%%
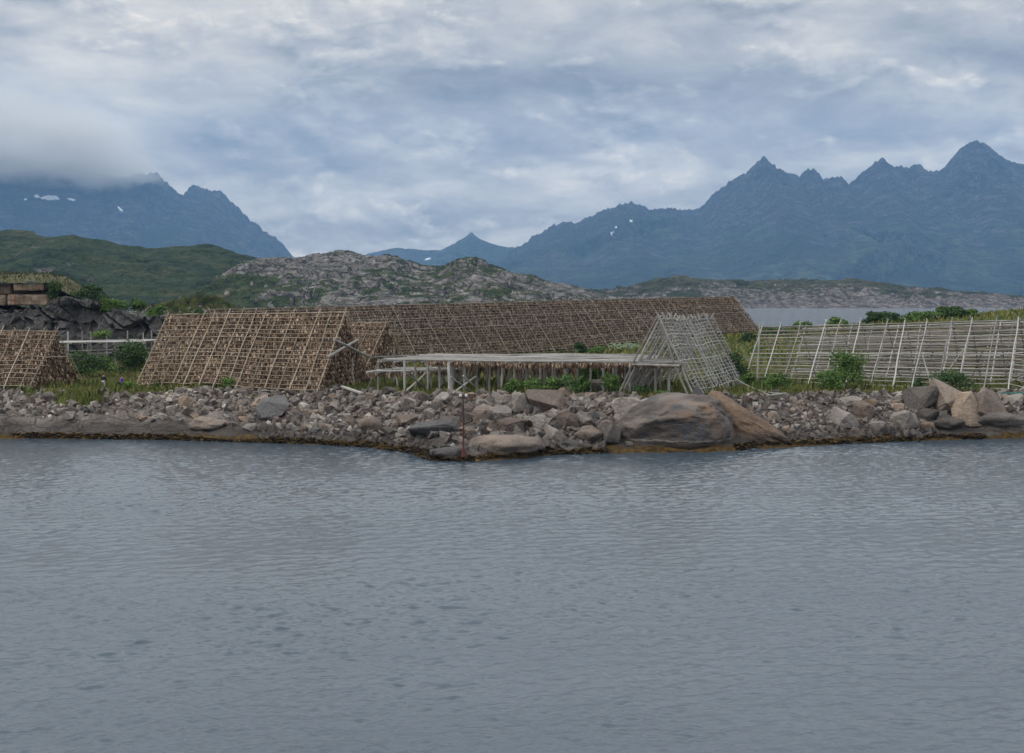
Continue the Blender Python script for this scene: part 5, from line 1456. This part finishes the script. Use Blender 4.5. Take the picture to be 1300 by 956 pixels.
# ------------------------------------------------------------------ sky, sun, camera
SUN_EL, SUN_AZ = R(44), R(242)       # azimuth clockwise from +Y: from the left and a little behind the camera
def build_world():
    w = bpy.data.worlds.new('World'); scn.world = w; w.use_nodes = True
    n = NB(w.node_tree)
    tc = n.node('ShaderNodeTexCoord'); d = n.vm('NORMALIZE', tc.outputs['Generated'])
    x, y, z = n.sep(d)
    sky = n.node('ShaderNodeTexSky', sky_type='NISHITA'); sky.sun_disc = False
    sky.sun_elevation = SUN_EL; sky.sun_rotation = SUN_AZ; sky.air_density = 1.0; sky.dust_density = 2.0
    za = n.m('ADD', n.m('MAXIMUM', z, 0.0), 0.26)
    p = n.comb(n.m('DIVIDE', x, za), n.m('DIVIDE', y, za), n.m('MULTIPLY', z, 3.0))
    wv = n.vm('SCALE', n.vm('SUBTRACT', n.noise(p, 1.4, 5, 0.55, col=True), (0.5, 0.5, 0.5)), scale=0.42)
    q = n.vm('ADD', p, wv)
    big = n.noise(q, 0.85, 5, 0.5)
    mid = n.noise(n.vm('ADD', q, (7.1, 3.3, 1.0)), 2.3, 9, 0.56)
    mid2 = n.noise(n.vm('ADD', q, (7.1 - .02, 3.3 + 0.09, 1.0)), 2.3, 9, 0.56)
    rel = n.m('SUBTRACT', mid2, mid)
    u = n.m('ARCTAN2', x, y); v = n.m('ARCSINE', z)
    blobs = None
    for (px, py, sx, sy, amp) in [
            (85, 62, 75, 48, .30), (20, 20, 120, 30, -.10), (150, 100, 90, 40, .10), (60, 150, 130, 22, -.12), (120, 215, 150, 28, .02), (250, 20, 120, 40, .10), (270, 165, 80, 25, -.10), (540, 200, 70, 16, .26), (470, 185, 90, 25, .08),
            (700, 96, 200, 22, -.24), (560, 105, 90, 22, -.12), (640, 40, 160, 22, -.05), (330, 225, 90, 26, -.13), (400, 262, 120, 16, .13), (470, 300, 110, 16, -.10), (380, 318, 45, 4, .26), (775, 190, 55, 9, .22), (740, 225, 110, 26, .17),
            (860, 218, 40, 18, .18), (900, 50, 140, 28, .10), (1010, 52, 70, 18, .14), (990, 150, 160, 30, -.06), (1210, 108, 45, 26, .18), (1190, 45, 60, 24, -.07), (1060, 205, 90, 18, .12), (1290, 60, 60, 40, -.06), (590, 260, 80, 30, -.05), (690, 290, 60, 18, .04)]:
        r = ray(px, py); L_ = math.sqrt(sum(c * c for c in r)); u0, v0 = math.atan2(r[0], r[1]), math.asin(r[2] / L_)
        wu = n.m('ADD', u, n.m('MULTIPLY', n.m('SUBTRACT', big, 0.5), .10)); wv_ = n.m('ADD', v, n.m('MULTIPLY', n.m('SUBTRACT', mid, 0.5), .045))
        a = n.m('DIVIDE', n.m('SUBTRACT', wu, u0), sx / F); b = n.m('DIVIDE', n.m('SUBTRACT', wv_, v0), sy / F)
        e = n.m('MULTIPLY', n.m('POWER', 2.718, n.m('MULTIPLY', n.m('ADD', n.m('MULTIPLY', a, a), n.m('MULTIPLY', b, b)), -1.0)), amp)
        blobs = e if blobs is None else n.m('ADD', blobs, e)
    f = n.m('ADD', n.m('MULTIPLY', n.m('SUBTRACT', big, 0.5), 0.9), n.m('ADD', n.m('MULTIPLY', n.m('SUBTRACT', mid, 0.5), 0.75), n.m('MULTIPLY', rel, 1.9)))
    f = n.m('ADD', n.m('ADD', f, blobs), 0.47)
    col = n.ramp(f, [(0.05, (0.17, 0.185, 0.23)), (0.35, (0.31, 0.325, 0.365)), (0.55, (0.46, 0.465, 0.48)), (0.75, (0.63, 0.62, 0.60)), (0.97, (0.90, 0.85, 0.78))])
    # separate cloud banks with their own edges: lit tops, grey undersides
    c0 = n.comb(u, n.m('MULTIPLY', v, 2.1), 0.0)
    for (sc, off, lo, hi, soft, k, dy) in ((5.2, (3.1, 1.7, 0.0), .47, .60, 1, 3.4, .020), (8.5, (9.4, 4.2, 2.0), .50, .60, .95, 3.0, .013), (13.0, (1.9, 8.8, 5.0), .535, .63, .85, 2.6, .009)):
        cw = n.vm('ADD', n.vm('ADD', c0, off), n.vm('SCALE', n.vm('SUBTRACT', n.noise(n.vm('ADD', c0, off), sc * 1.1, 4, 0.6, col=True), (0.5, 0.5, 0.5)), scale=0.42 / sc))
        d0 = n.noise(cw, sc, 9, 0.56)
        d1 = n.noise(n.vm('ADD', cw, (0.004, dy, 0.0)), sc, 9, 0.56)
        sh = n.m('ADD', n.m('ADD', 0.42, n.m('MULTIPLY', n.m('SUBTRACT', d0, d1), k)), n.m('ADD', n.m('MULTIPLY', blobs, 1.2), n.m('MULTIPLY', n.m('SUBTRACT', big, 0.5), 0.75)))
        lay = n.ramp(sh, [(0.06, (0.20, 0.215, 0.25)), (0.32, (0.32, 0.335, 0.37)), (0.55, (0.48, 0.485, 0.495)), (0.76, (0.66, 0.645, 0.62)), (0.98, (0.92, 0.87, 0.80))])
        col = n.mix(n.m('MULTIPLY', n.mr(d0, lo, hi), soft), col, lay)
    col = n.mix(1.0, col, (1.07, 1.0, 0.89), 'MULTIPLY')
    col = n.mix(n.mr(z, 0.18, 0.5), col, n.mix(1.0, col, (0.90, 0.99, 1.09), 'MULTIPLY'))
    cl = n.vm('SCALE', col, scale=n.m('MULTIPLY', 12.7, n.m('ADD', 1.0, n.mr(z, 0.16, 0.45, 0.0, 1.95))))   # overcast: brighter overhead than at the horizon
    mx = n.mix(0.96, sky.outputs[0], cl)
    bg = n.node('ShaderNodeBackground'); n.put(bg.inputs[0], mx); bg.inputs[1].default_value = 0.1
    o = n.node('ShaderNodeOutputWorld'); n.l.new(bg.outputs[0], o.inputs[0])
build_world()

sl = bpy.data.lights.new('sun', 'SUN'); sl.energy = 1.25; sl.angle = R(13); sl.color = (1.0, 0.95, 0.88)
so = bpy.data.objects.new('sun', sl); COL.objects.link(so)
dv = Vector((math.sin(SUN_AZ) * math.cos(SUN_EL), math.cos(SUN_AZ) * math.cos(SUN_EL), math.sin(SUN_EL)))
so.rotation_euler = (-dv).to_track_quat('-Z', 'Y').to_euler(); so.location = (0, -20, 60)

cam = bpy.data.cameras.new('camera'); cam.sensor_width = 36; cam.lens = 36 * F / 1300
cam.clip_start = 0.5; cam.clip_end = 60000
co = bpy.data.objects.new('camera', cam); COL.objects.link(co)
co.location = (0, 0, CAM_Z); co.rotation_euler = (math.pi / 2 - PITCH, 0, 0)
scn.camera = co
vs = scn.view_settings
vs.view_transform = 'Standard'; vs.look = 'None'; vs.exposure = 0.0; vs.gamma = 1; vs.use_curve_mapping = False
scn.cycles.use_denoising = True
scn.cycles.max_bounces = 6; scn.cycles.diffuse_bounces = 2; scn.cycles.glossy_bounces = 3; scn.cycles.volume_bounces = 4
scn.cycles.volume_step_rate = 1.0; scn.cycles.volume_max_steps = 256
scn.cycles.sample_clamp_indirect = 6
%%
**EXERCISE AIM**
Output each line exactly; omit every picture.

**WRITTEN RESPONSE**
Continue the Blender Python script for this scene: part 5, from line 1456. This part finishes the script. Use Blender 4.5. Take the picture to be 1300 by 956 pixels.
# ------------------------------------------------------------------ sky, sun, camera
SUN_EL, SUN_AZ = R(44), R(242)       # azimuth clockwise from +Y: from the left and a little behind the camera
def build_world():
    w = bpy.data.worlds.new('World'); scn.world = w; w.use_nodes = True
    n = NB(w.node_tree)
    tc = n.node('ShaderNodeTexCoord'); d = n.vm('NORMALIZE', tc.outputs['Generated'])
    x, y, z = n.sep(d)
    sky = n.node('ShaderNodeTexSky', sky_type='NISHITA'); sky.sun_disc = False
    sky.sun_elevation = SUN_EL; sky.sun_rotation = SUN_AZ; sky.air_density = 1.0; sky.dust_density = 2.0
    za = n.m('ADD', n.m('MAXIMUM', z, 0.0), 0.26)
    p = n.comb(n.m('DIVIDE', x, za), n.m('DIVIDE', y, za), n.m('MULTIPLY', z, 3.0))
    wv = n.vm('SCALE', n.vm('SUBTRACT', n.noise(p, 1.4, 5, 0.55, col=True), (0.5, 0.5, 0.5)), scale=0.42)
    q = n.vm('ADD', p, wv)
    big = n.noise(q, 0.85, 5, 0.5)
    mid = n.noise(n.vm('ADD', q, (7.1, 3.3, 1.0)), 2.3, 9, 0.56)
    mid2 = n.noise(n.vm('ADD', q, (7.1 - .02, 3.3 + 0.09, 1.0)), 2.3, 9, 0.56)
    rel = n.m('SUBTRACT', mid2, mid)
    u = n.m('ARCTAN2', x, y); v = n.m('ARCSINE', z)
    blobs = None
    for (px, py, sx, sy, amp) in [
            (85, 62, 75, 48, .30), (20, 20, 120, 30, -.10), (150, 100, 90, 40, .10), (60, 150, 130, 22, -.12), (120, 215, 150, 28, .02), (250, 20, 120, 40, .10), (270, 165, 80, 25, -.10), (540, 200, 70, 16, .26), (470, 185, 90, 25, .08),
            (700, 96, 200, 22, -.24), (560, 105, 90, 22, -.12), (640, 40, 160, 22, -.05), (330, 225, 90, 26, -.13), (400, 262, 120, 16, .13), (470, 300, 110, 16, -.10), (380, 318, 45, 4, .26), (775, 190, 55, 9, .22), (740, 225, 110, 26, .17),
            (860, 218, 40, 18, .18), (900, 50, 140, 28, .10), (1010, 52, 70, 18, .14), (990, 150, 160, 30, -.06), (1210, 108, 45, 26, .18), (1190, 45, 60, 24, -.07), (1060, 205, 90, 18, .12), (1290, 60, 60, 40, -.06), (590, 260, 80, 30, -.05), (690, 290, 60, 18, .04)]:
        r = ray(px, py); L_ = math.sqrt(sum(c * c for c in r)); u0, v0 = math.atan2(r[0], r[1]), math.asin(r[2] / L_)
        wu = n.m('ADD', u, n.m('MULTIPLY', n.m('SUBTRACT', big, 0.5), .10)); wv_ = n.m('ADD', v, n.m('MULTIPLY', n.m('SUBTRACT', mid, 0.5), .045))
        a = n.m('DIVIDE', n.m('SUBTRACT', wu, u0), sx / F); b = n.m('DIVIDE', n.m('SUBTRACT', wv_, v0), sy / F)
        e = n.m('MULTIPLY', n.m('POWER', 2.718, n.m('MULTIPLY', n.m('ADD', n.m('MULTIPLY', a, a), n.m('MULTIPLY', b, b)), -1.0)), amp)
        blobs = e if blobs is None else n.m('ADD', blobs, e)
    f = n.m('ADD', n.m('MULTIPLY', n.m('SUBTRACT', big, 0.5), 0.9), n.m('ADD', n.m('MULTIPLY', n.m('SUBTRACT', mid, 0.5), 0.75), n.m('MULTIPLY', rel, 1.9)))
    f = n.m('ADD', n.m('ADD', f, blobs), 0.47)
    col = n.ramp(f, [(0.05, (0.17, 0.185, 0.23)), (0.35, (0.31, 0.325, 0.365)), (0.55, (0.46, 0.465, 0.48)), (0.75, (0.63, 0.62, 0.60)), (0.97, (0.90, 0.85, 0.78))])
    # separate cloud banks with their own edges: lit tops, grey undersides
    c0 = n.comb(u, n.m('MULTIPLY', v, 2.1), 0.0)
    for (sc, off, lo, hi, soft, k, dy) in ((5.2, (3.1, 1.7, 0.0), .47, .60, 1, 3.4, .020), (8.5, (9.4, 4.2, 2.0), .50, .60, .95, 3.0, .013), (13.0, (1.9, 8.8, 5.0), .535, .63, .85, 2.6, .009)):
        cw = n.vm('ADD', n.vm('ADD', c0, off), n.vm('SCALE', n.vm('SUBTRACT', n.noise(n.vm('ADD', c0, off), sc * 1.1, 4, 0.6, col=True), (0.5, 0.5, 0.5)), scale=0.42 / sc))
        d0 = n.noise(cw, sc, 9, 0.56)
        d1 = n.noise(n.vm('ADD', cw, (0.004, dy, 0.0)), sc, 9, 0.56)
        sh = n.m('ADD', n.m('ADD', 0.42, n.m('MULTIPLY', n.m('SUBTRACT', d0, d1), k)), n.m('ADD', n.m('MULTIPLY', blobs, 1.2), n.m('MULTIPLY', n.m('SUBTRACT', big, 0.5), 0.75)))
        lay = n.ramp(sh, [(0.06, (0.20, 0.215, 0.25)), (0.32, (0.32, 0.335, 0.37)), (0.55, (0.48, 0.485, 0.495)), (0.76, (0.66, 0.645, 0.62)), (0.98, (0.92, 0.87, 0.80))])
        col = n.mix(n.m('MULTIPLY', n.mr(d0, lo, hi), soft), col, lay)
    col = n.mix(1.0, col, (1.07, 1.0, 0.89), 'MULTIPLY')
    col = n.mix(n.mr(z, 0.18, 0.5), col, n.mix(1.0, col, (0.90, 0.99, 1.09), 'MULTIPLY'))
    cl = n.vm('SCALE', col, scale=n.m('MULTIPLY', 12.7, n.m('ADD', 1.0, n.mr(z, 0.16, 0.45, 0.0, 1.95))))   # overcast: brighter overhead than at the horizon
    mx = n.mix(0.96, sky.outputs[0], cl)
    bg = n.node('ShaderNodeBackground'); n.put(bg.inputs[0], mx); bg.inputs[1].default_value = 0.1
    o = n.node('ShaderNodeOutputWorld'); n.l.new(bg.outputs[0], o.inputs[0])
build_world()

sl = bpy.data.lights.new('sun', 'SUN'); sl.energy = 1.25; sl.angle = R(13); sl.color = (1.0, 0.95, 0.88)
so = bpy.data.objects.new('sun', sl); COL.objects.link(so)
dv = Vector((math.sin(SUN_AZ) * math.cos(SUN_EL), math.cos(SUN_AZ) * math.cos(SUN_EL), math.sin(SUN_EL)))
so.rotation_euler = (-dv).to_track_quat('-Z', 'Y').to_euler(); so.location = (0, -20, 60)

cam = bpy.data.cameras.new('camera'); cam.sensor_width = 36; cam.lens = 36 * F / 1300
cam.clip_start = 0.5; cam.clip_end = 60000
co = bpy.data.objects.new('camera', cam); COL.objects.link(co)
co.location = (0, 0, CAM_Z); co.rotation_euler = (math.pi / 2 - PITCH, 0, 0)
scn.camera = co
vs = scn.view_settings
vs.view_transform = 'Standard'; vs.look = 'None'; vs.exposure = 0.0; vs.gamma = 1; vs.use_curve_mapping = False
scn.cycles.use_denoising = True
scn.cycles.max_bounces = 6; scn.cycles.diffuse_bounces = 2; scn.cycles.glossy_bounces = 3; scn.cycles.volume_bounces = 4
scn.cycles.volume_step_rate = 1.0; scn.cycles.volume_max_steps = 256
scn.cycles.sample_clamp_indirect = 6